Membaca Komik

Beberapa edisi komik Inuyasha
“Apa yang membuat seseorang keranjingan membaca buku?” Pertanyaan ini selalu muncul saat saya melihat orang-orang membaca buku dengan asyiknya, santainya, juga kadang dengan kerut di dahinya. Orang-orang macam itu, saya sebut ‘maniak buku’. Orang lain menyebut mereka ‘kutu buku’ atau ‘gila buku’. Apapun namanya, tetap merujuk pada hal yang sama: militansi membaca buku.

Saya lebih banyak menjumpai mereka di perpustakaan. Sementara ini di perpustakaan pusat UGM dan perpustakaan Filsafat UGM. Karena hanya dua perpustakaan tersebut saya sering berkunjung. Setidaknya biar dianggap seperti mereka, maniak buku.

Meskipun tak semua yang di perpustakaan adalah maniak buku. Ada yang hanya numpang wifi (internet) gratisan. Untuk hal ini, beberapa teman berpendapat: mengotimalkan fasilitas kampus, bro. Ada pula yang sekedar ke perpustakaan kalok lagi nugas. Mencari refrensi dan meng-copypaste-nya ke dalam makalah. Tanpa refleksi atau apalah namanya.

Saya hanya heran dengan mereka --maniak buku-- di perpustakaan. Tapi, saya heran sekaligus kagum terhadap mereka yang tetap menjaga konsistensi baca buku di antara kerumunan-keramaian orang-orang berlalu lalang. Semacam di terminal, di dalam bus dan kereta, dsb. Pernah suatu kali, di dalam kereta, saat pulang kampung dari Jogja ke Jember, saya melihat seseorang tengah asyik membaca buku. Tebal.

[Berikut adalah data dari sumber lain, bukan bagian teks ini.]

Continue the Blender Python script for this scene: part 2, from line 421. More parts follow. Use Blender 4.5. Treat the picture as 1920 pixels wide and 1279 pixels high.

Novel. Saya tidak tahu persis judul novelnya. Yang membuat saya heran, kagum sekaligus menyejukkan hati adalah dia seorang perempuan. Berkerudung, dan kayaknya masih mahasiswa seperti saya.

Di saat perempuan lain di dalam kereta, mungkin juga di luar sana, sedang asyik dengan gadget-nya, makanannya, dan gosip-nya. Di saat saya di dalam kereta tidak membaca buku, badan gerah, tidak ada teman bicara, dan juga sedang single alias jomblo, perempuan itu menyejukkan mata dan menentramkan hati. Seketika saya membatin: “semoga .....”

Saya ingin seperti mereka, para maniak buku. Sudah lama saya merintis usaha ke arah itu –menjadi maniak buku. Merintis usaha dengan ketidaksengajaan. Saya membaca sejak SMP kelas tiga. Saya membaca novel-novel-nya Tere Liye. Hafalan Sholat Delisa, Tetralogi Serial Anak-anak Mamak. Belakangan saya tidak suka dengan Tere Liye yang di facebook, dengan segala postingannya. Tapi, saya tetap suka dengan novel-novelnya. Dengan, terutama, Tetralogi Serial Anak-anak Mamak yang mampu mengembalikan ingatan tentang masa kanak-kanak saya.

Sampai hari ini saya tetap membaca. Namun masih jauh dari kata menjadi ‘maniak buku’. Dalam hal baca-membaca buku, saya sering bosan. Apalagi bukunya tebal. Jangankan membaca, memandang saja sudah membuat perut lapar. Bosan-membosankan, terutama membaca buku-buku filsafat yang tergolong ‘buku berat’. Membuat pening kepala dan perut cepat lapar.

Untuk itu, saya mengimbangi dengan ‘buku-buku ringan’. Sesekali saya membaca cerita dewasa dan komik. Sebagaimana pernah saya lakukan saat masih “belajar” membaca buku dulu. Kali ini saya mulai dengan membaca komik ‘Inuyasha’, karya Takahashi Rumiko.